Watergate meets His Girl Friday: Irish news caper The Fall of the Second Republic

Watergate meets His Girl Friday: Irish news caper The Fall of the Second Republic. A vaudeville thriller set around a Dublin newspaper in 1973 uses knockabout humour to parallel modern-day geopolitics

‘General swearing and delight” is playwright Michael West’s winning stage direction for a smoky, boozy day at an Irish newspaper office. In his new political comedy, The Fall of the Second Republic, early 1970s Dublin is conjured with an affectionately satirical touch.

West’s script for this co-production between Irish theatre group the Corn Exchange and the Abbey theatre is anchored in a few facts about 1973, a year in which a general election and a presidential election were held in Ireland. From there, it spins into a manically inventive counterfactual caper; absurd but with recognisable flashes of reality and bite, especially about political cynicism towards the arts and culture. Portraying business-as-usual centrist politics suddenly lurching towards a violent coup d’état and martial law, West and director Annie Ryan clearly have the present rise in unpredictable geopolitics in mind.

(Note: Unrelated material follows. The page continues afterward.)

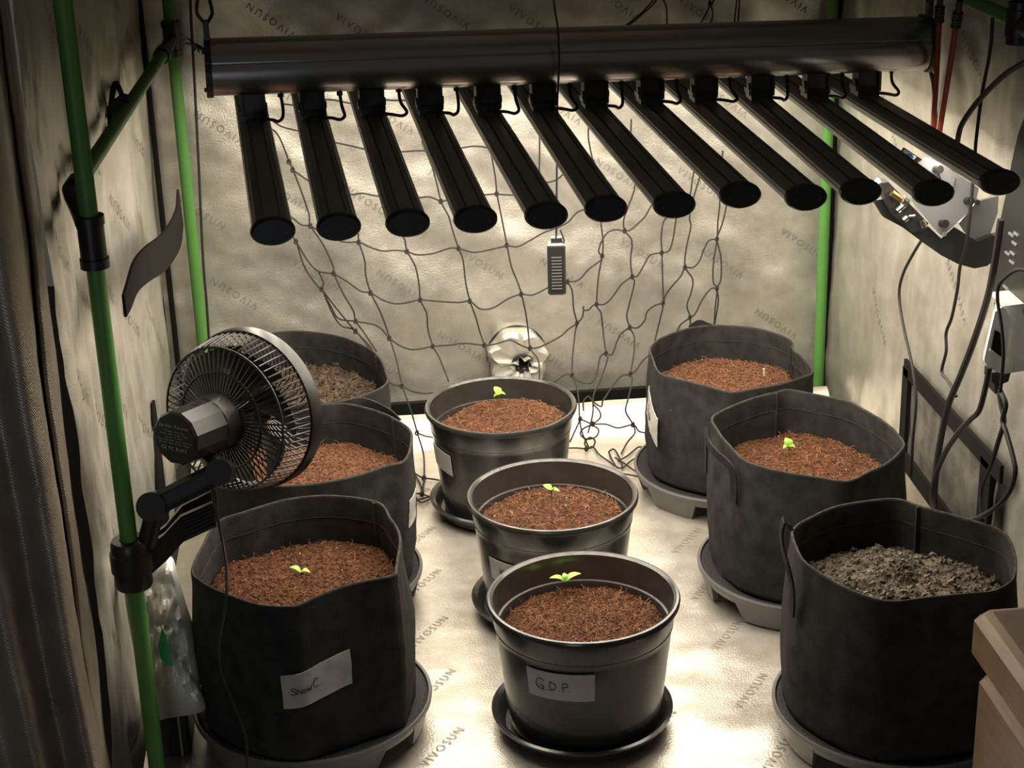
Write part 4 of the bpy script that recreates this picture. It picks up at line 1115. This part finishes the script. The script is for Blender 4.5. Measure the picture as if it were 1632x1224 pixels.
# ------------------------------------------------------------------ opened door flap at the left edge
def flap():
    edge = lambda v: 3 + 0.1433*(v+40) - 0.0000062*(v+40)**2          # the tent's front left edge
    rails = [(0, 'x', -0.705, -0.703), (-7, 'x', -0.700, -0.684), (-15, 'x', -0.702, -0.686), (-23, 'x', -0.708, -0.706),
             ]
    outer = [(-30, 62, 170, -0.86, -0.81), (-75, 32, 150, -0.90, -0.86), (-135, -15, 108, -0.885, -0.825), (-190, -75, 74, -0.93, -0.89), (-255, -130, 22, -0.905, -0.85), (-340, -210, -50, -0.95, -0.90)]
    nV = 110; cols = []
    for i, (du, ax, d0, d1) in enumerate(rails):
        col = []
        for j in range(nV+1):
            b = j/nV; v = -40 + 1310*b
            spread = 0.75 + 0.5*b
            col.append(at(edge(v) + du*spread + 0.012*du*math.sin(b*5), v, ax, d0+(d1-d0)*b))
        cols.append(col)
    for (u0, u1, u2, d0, d1) in outer:
        col = []
        for j in range(nV+1):
            b = j/nV; v = -40 + 1310*b
            col.append(at(u0*(1-b)*(1-2*b) + u1*4*b*(1-b) + u2*b*(2*b-1), v, 'y', d0+(d1-d0)*b))
        cols.append(col)
    cols.reverse()
    grid = []
    for j in range(nV+1):
        row = smooth_path([c[j] for c in cols], 7)
        pts = []
        for q in row:
            pts.append(q + Vector((1, -0.6, 0))*(0.004*fbm(q.y*9, q.z*5, 3.0, 4) + 0.005*nz(q.y*11, q.z*2.5, 8.0)))
        grid.append(pts)
    w = len(grid[0]); vs = [p for r in grid for p in r]
    fs = [(j*w+i, j*w+i+1, (j+1)*w+i+1, (j+1)*w+i) for j in range(nV) for i in range(w-1)]
    o = MB().add(vs, fs).build('tent_door_flap', M['flap'], loc=grid[-1][w//2], angle=1.5)
    sd = o.modifiers.new('thickness', 'SOLIDIFY'); sd.thickness = 0.002; sd.offset = -1
    tag(o, 'dull brownish silver tent door flap hanging in folds at the left edge', 'tent flap')
    # lettering on the flap
    def surf(a, b):
        a = max(0.0, min(0.999, a))*(w-1); b = max(0.0, min(0.999, b))*nV
        i, j = int(a), int(b); fa, fb = a-i, b-j
        g = lambda jj, ii: grid[min(nV, jj)][min(w-1, ii)]
        p = g(j, i).lerp(g(j, i+1), fa).lerp(g(j+1, i).lerp(g(j+1, i+1), fa), fb)
        n = (CAM - p).normalized()
        return p + n*0.004
    for (a, b, ang, s) in ((0.42, 0.62, 0.9, 1.0), (0.30, 0.84, 0.95, 1.15), (0.52, 0.94, 1.0, 1.15)):
        vs, fs = VW; ca, sa = math.cos(-ang), math.sin(-ang)
        out = [surf(a + (v.x*ca - v.y*sa)*0.028*s, b - (v.x*sa + v.y*ca)*0.024*s) for v in vs]
        MB().add(out, fs).build('printed_word', M['print'], o, smooth=False)
flap()

# ------------------------------------------------------------------ crumpled bag behind the front left pole
def bag():
    P0 = at(258, 1140, 'y', -0.50)
    out = [(192,898),(205,890),(236,884),(272,886),(283,915),(296,960),(312,1010),(318,1060),(320,1095),(328,1122),(318,1136),(270,1144),(240,1146),(226,1100),(214,1040),(203,980),(196,930)]
    cu = sum(p[0] for p in out)/len(out); cv = sum(p[1] for p in out)/len(out)
    ring = smooth_path([Vector((u, v, 0)) for u, v in out], 4, True)
    N = len(ring); R = 16; t = empty('silver_bag', atz(cu, 1146, 2.52))
    mb = MB(); vs = []; fs = []
    for side in (-1, 1):
        base = len(vs)
        for r in range(R+1):
            s = r/R
            for p in ring:
                u = cu + (p.x-cu)*s; v = cv + (p.y-cv)*s
                Z = 2.515 + side*(0.030*math.sqrt(max(0, 1-s*s)) + 0.020*abs(fbm(u*0.03, v*0.016, 4+side, 3))*(1-s**4))
                vs.append(atz(u, v, Z))
        for r in range(R):
            for k in range(N):
                f = (base+r*N+k, base+r*N+(k+1) % N, base+(r+1)*N+(k+1) % N, base+(r+1)*N+k)
                fs.append(f if side < 0 else tuple(reversed(f)))
    mb.add(vs, fs).build('pouch', M['bag'], t, angle=0.5)
    # green printed panel and dark folded back
    gp = [(258,1000),(264,1012),(272,1040),(276,1062),(266,1060),(256,1050),(252,1030)]
    MB().add([atz(u, v, 2.458) for u, v in gp] + [atz(u, v, 2.464) for u, v in gp], [tuple(range(7)), tuple(range(13, 6, -1))] + [(i, (i+1) % 7, 7+(i+1) % 7, 7+i) for i in range(7)]).build('green_panel', M['green_cloth'], t, smooth=False)
    tag(t, 'crumpled pale silver bag with a green panel behind the front pole', 'bag')
bag()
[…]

In the rehearsal room of the Abbey, Ryan reflects on the currency of the play. “It feels as if we’re in flux. Everything is shifting, our old certainties. We’re exploring the possibility of that change taking us into a much darker place, or backwards. The last time we felt that was with Freefall, which seemed to be hitting the zeitgeist with the fall of the economy.”

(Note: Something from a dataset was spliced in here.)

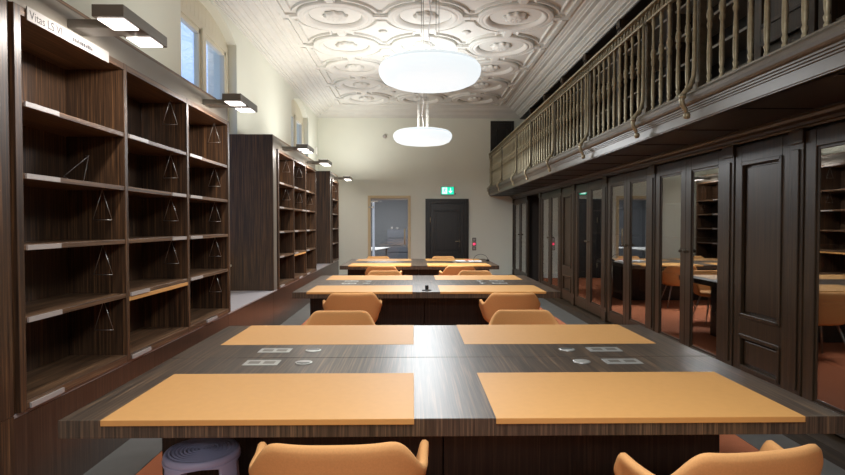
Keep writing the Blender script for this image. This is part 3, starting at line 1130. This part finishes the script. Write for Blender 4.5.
# glass door + room behind
d2 = struct_empty('door_2', (-0.65, YF, 0), 'glass door with pale oak frame in the far wall', 'door')
mb = MB(fw)
mb.box(GX0 - 0.03, GX0 + 0.045, -0.2, 0.025, 0, GZ + 0.03)
mb.box(GX1 - 0.045, GX1 + 0.03, -0.2, 0.025, 0, GZ + 0.03)
mb.box(GX0 + 0.045, GX1 - 0.045, -0.2, 0.025, GZ - 0.045, GZ + 0.03)
mb.build('door_frame', 'beige', d2, bevel=0.004)
mb = MB(fw); mb.box(GX0 + 0.05, GX1 - 0.05, -0.03, -0.018, 0.01, GZ - 0.085)
g = mb.build('glass_leaf', 'glass_door', d2)
mb = MB(fw); mb.box(GX0 + 0.05, GX1 - 0.05, -0.045, -0.005, GZ - 0.085, GZ - 0.048)
mb.build('top_track', 'label', d2)
mb = MB(fw)
mb.tube([(-0.225, 0.03, 0.93), (-0.225, 0.03, 1.36)], 0.018, 10)
mb.tube([(-0.225, -0.018, 1.0), (-0.225, 0.03, 1.0)], 0.008, 8)
mb.tube([(-0.225, -0.018, 1.29), (-0.225, 0.03, 1.29)], 0.008, 8)
mb.build('pull_handle', 'beige', g)
mb = MB(fw); mb.box(GX0 - 0.01, GX0 + 0.14, -0.04, 0.035, 1.93, 1.97); mb.box(GX0 + 0.05, GX0 + 0.25, -0.05, 0.0, 2.09, 2.13)
mb.build('hinge', 'steel', d2, bevel=0.003)

# room behind the glass
mb = MB()
Y1 = YF + 4.2
mb.box(-2.6, -2.5, YF + 0.2, Y1, -0.1, 2.9)
mb.box(0.6, 0.7, YF + 0.2, Y1, -0.1, 2.9)
mb.box(-2.6, 0.7, Y1, Y1 + 0.1, -0.1, 2.9)
mb.box(-2.6, 0.7, YF + 0.2, Y1 + 0.1, 2.8, 2.9)
struct(mb.build('wall_back_room', 'greywall'), 'grey walls of the room behind the glass door', 'wall')
mb = MB(); mb.box(-2.6, 0.7, YF + 0.2, Y1 + 0.1, -0.1, 0.0)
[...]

Staged in 2010, Freefall coincided with the Corn Exchange receiving a 48% cut to their Arts Council funding; this time around, the cut in annual programming funding to the 25-year-old company is total. So it’s hardly surprising that change and uncertainty are at the forefront of their minds, even if, for the moment, the duo are concentrating on nightly redrafts of the script.

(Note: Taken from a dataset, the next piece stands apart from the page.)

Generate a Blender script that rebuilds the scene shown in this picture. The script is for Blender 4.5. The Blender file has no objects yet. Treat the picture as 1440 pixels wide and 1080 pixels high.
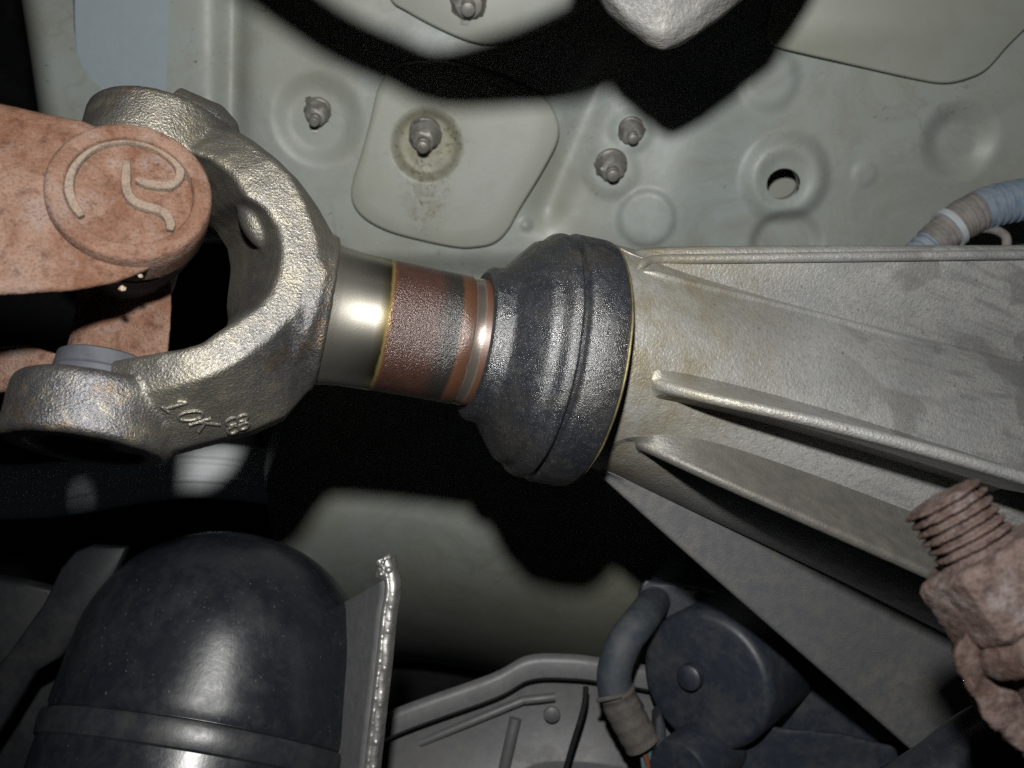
import bpy, bmesh, math, random
import numpy as np
from mathutils import Vector, Matrix, noise
from mathutils.bvhtree import BVHTree

# ------------------------------------------------------------------ camera, world, flash, exposure
# World: metres, x to the right, y downwards in the photograph, z away from the lens (upwards, under the car).
F = 1300.0                                   # focal length in pixels of the 1440 px wide photograph
S = bpy.context.scene
cam = bpy.data.cameras.new('camera'); cam_o = bpy.data.objects.new('camera', cam)
S.collection.objects.link(cam_o); S.camera = cam_o
cam.sensor_width = 36.0; cam.lens = 36.0 * F / 1440.0
cam.clip_start = 0.01; cam.clip_end = 50.0
cam_o.rotation_euler = (math.pi, 0, 0)
cam.dof.use_dof = True; cam.dof.focus_distance = 0.30; cam.dof.aperture_fstop = 17.0
w = bpy.data.worlds.new('World'); S.world = w; w.use_nodes = True
w.node_tree.nodes['Background'].inputs[0].default_value = (0.75, 0.85, 1.0, 1)
w.node_tree.nodes['Background'].inputs[1].default_value = 0.0045
fl = bpy.data.lights.new('camera_flash', 'AREA'); fl.shape = 'DISK'; fl.size = 0.0155
fl.energy = 2.35; fl.color = (0.99, 0.98, 0.95)
fl_o = bpy.data.objects.new('camera_flash', fl); S.collection.objects.link(fl_o)
fl_o.location = (-0.008, -0.076, 0.0); fl_o.rotation_euler = (math.pi, 0, 0)
S.view_settings.view_transform = 'Standard'; S.view_settings.look = 'None'
S.cycles.use_denoising = False; S.cycles.sample_clamp_indirect = 1.0
S.view_settings.exposure = 0.0; S.view_settings.gamma = 1.0
random.seed(3)

# ------------------------------------------------------------------ helpers
def P(x, y, d): return Vector(((x - 720) * d / F, (y - 540) * d / F, d))
def ray(x, y): return Vector(((x - 720) / F, (y - 540) / F, 1.0))
def on_plane(x, y, o, n):
    r = ray(x, y); return r * (Vector(o).dot(n) / r.dot(n))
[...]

As with their production Dublin By Lamplight, which presented a brilliantly imagined alternative history of the founding of Ireland’s national theatre in 1904, this new ensemble work mashes up fantasy and reality, asking what if?

“The glimmer of the idea began 10 years ago, when I began to think about the grandchildren of the characters in Dublin By Lamplight,” West says. “What would they make of the Republic, 50 years on? And there was something about 1973 that seemed just right. Watergate, of course, which became the high-water mark for investigative journalism, and the role of truth in politics. That all changed in the 80s, and now truth has no power at all.”

The play’s parallel strands reflect the enmeshed worlds of Dublin politics and journalism, played out on the streets of a city where everyone of influence knew each other personally. Viewed through the eyes of a young reporter, Emer Hackett (Caitríona Ennis), the political chicanery becomes sinister as she starts to uncover the truth connecting murky property deals to the seemingly untouchable taoiseach, Manny Spillane (Andrew Bennett).

Questions of ethics are lightly threaded though a pub scene where Emer and her colleague and lover, Finbar (John Doran), encounter the intimidating property dealer she has been trying to interview. Would rifling through his briefcase or eavesdropping on his phone calls be an invasion of privacy, or legitimate journalism? Emer doesn’t hesitate.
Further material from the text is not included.